Acu4GL and Record Locking

Acu4GL provides semi-automated ways to handle transaction logging based on the setting of the COMMIT_COUNT environment variable. You can also directly alter your source code to deal with this issue. Individual users determine how much work they wish to do to conform to the Oracle transaction management system by choosing the method that best fits their needs and resources. The following methods are listed in order of increasing amount of work:

COMMIT_COUNT = 0 (Default)

When you set this variable to zero (0), the run time system tracks the number of logical locks that are currently in effect. When the number of logical locks reaches zero, the run time system assumes that a transaction is complete and issues a COMMIT statement.
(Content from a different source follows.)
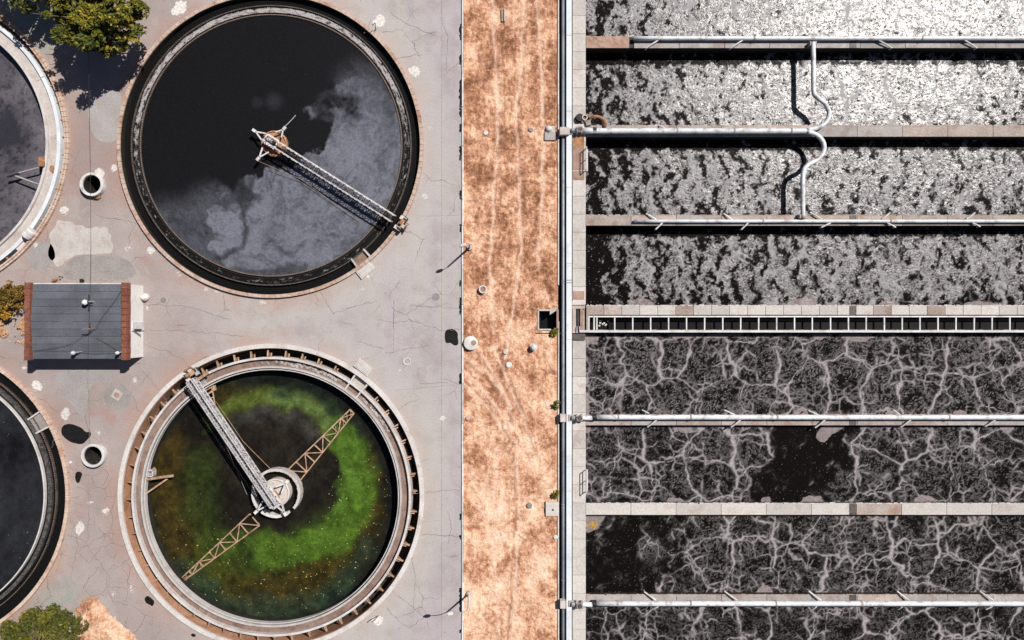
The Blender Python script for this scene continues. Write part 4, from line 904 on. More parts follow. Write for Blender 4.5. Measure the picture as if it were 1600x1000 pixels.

When you set this variable to a nonzero value, the run time system tracks the number of WRITE, REWRITE, and DELETE operations, until the value of COMMIT_COUNT is reached, at which time the run time system issues a COMMIT statement. The READ, START, and READ NEXT operations do not count toward this total, because the run time system is tracking data-altering operations rather than logical record locks. The disadvantage of this method is that when a COMMIT is issued, any record locks held by the run time system are released.


No commit is issued by the Connector. When COMMIT_COUNT is set to 1, two alternate ways to perform a commit or rollback are available:

  • Call your Oracle query tool with COMMIT WORK or ROLLBACK WORK.
  • Use the COBOL verbs COMMIT and ROLLBACK, available in Acu4GL for COBOL.

COMMIT_COUNT is set to -1 automatically when you use the transaction management facilities available in ACUCOBOL-GT. A COMMIT WORK is, however, issued on exit from the run time system (for example, on execution of a STOP RUN).


This method forces a COMMIT to be sent to Oracle. It can be used in conjunction with other modes of COMMIT handling. For non-ORACLE files, this is equivalent to the UNLOCK ALL verb.

Explicitly Coded Transactions

This method provides the greatest flexibility in that transactions are specifically tailored for the user's application. This method also requires the most work for traditional COBOL programs in which transaction modules may not be clearly defined.